### [REQUIREMENT]
Find the lines holding the string "parts" in the data, then copy all of them.

### [INFORMATION SHOWN]

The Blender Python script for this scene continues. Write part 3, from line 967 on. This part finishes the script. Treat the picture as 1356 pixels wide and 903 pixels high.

--

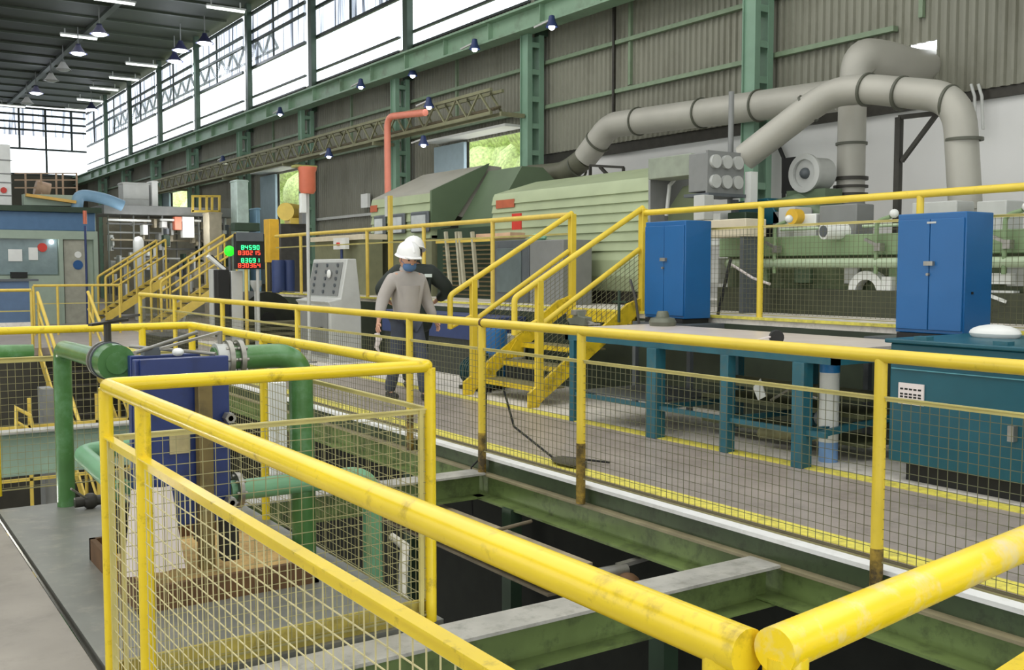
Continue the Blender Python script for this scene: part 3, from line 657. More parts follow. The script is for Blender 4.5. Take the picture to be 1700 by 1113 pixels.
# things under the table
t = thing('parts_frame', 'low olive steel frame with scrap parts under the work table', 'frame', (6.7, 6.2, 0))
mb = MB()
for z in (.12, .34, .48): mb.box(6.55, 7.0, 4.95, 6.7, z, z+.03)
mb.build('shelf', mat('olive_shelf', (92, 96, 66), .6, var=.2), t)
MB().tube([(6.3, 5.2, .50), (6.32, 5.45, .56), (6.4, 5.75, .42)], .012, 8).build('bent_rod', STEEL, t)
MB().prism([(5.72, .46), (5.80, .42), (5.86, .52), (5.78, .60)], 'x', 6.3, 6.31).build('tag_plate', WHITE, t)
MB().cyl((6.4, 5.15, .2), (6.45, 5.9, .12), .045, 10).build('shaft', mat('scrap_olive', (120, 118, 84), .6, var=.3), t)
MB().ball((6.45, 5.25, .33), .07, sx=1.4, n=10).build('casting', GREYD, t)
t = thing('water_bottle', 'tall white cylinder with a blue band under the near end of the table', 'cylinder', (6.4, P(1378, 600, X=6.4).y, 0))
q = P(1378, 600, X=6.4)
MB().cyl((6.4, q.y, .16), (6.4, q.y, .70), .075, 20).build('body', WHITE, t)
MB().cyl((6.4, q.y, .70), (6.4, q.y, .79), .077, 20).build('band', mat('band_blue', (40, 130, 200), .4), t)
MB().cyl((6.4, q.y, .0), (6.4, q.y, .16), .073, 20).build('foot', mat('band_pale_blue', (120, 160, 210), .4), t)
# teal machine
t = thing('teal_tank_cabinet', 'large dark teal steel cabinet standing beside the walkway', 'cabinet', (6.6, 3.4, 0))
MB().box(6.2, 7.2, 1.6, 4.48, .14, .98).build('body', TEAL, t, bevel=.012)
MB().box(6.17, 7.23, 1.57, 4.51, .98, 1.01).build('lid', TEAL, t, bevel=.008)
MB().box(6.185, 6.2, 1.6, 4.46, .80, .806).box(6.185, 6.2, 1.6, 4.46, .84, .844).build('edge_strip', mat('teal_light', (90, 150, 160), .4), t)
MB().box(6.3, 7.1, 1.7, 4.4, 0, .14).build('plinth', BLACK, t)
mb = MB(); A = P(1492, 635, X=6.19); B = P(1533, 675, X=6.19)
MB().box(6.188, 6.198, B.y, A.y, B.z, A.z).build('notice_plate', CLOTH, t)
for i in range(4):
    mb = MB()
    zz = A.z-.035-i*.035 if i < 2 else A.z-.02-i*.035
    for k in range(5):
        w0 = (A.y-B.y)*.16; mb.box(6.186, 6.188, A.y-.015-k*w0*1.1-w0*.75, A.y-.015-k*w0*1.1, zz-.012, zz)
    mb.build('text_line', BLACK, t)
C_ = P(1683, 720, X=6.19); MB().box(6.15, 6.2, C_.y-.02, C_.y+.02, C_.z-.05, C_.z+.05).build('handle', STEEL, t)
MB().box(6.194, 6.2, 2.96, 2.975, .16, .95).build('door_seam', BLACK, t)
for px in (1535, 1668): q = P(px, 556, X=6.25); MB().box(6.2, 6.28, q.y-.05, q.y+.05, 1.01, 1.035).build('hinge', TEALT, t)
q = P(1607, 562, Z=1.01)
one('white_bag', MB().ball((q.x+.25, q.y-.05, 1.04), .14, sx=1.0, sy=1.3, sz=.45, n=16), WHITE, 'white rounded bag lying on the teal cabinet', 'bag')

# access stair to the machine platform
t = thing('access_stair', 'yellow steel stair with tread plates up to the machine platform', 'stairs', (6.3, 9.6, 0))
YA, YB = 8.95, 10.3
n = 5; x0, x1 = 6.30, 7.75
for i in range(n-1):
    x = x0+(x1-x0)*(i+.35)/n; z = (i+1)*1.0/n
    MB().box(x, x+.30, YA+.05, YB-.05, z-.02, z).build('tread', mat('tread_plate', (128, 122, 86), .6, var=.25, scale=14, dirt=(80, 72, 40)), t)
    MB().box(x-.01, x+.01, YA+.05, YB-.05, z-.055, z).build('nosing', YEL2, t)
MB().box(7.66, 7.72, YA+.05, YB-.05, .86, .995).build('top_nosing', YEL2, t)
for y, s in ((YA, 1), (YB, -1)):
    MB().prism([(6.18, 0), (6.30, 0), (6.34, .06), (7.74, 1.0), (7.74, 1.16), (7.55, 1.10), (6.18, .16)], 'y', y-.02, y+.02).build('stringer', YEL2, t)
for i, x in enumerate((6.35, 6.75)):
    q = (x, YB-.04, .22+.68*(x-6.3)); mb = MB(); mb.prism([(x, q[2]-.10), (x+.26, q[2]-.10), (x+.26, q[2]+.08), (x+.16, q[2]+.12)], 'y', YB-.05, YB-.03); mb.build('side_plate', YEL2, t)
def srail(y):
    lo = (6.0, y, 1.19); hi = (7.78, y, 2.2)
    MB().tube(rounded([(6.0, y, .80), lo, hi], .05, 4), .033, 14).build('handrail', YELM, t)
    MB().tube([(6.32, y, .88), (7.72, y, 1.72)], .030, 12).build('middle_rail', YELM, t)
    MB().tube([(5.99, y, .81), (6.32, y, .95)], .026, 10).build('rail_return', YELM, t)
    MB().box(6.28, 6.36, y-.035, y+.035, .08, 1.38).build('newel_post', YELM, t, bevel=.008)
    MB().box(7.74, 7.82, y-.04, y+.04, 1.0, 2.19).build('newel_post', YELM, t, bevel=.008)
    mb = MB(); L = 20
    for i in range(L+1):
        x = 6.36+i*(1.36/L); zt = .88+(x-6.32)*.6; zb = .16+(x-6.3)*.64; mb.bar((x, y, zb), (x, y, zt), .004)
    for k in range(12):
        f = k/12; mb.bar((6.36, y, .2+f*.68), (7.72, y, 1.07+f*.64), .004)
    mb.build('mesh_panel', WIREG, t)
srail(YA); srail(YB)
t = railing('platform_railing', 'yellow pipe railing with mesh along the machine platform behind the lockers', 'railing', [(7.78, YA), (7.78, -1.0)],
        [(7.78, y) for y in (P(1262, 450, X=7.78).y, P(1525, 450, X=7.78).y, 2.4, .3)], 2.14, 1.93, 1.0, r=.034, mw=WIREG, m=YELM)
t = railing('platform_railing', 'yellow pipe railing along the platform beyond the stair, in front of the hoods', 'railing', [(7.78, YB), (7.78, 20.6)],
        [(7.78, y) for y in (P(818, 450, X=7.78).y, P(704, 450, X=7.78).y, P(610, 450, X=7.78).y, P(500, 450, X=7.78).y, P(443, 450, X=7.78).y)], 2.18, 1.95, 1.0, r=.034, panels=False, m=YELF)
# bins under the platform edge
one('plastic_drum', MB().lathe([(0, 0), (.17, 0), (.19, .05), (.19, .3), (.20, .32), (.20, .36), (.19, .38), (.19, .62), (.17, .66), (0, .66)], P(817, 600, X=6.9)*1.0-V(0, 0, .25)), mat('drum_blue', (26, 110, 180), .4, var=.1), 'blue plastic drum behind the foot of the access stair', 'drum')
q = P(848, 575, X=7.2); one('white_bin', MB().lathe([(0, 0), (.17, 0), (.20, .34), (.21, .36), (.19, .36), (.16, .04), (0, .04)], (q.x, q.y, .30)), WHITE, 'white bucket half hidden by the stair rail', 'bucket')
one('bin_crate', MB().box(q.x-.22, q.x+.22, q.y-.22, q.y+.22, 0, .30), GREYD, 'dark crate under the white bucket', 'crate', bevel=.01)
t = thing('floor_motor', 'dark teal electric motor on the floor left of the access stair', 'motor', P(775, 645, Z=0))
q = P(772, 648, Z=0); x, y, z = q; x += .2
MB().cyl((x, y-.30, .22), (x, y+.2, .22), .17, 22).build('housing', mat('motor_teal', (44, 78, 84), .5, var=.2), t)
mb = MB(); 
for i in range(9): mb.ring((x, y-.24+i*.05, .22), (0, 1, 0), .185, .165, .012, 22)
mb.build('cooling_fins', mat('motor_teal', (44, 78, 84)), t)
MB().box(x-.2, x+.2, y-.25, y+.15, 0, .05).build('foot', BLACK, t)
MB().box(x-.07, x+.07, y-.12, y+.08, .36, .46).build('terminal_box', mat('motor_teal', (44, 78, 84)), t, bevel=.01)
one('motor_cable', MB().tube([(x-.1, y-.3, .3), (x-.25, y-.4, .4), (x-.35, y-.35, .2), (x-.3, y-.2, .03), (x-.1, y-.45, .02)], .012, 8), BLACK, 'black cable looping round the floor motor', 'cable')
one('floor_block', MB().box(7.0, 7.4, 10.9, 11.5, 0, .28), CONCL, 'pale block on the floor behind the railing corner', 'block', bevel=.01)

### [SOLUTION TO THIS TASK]
Continue the Blender Python script for this scene: part 3, from line 657. More parts follow. The script is for Blender 4.5. Take the picture to be 1700 by 1113 pixels.
t = thing('parts_frame', 'low olive steel frame with scrap parts under the work table', 'frame', (6.7, 6.2, 0))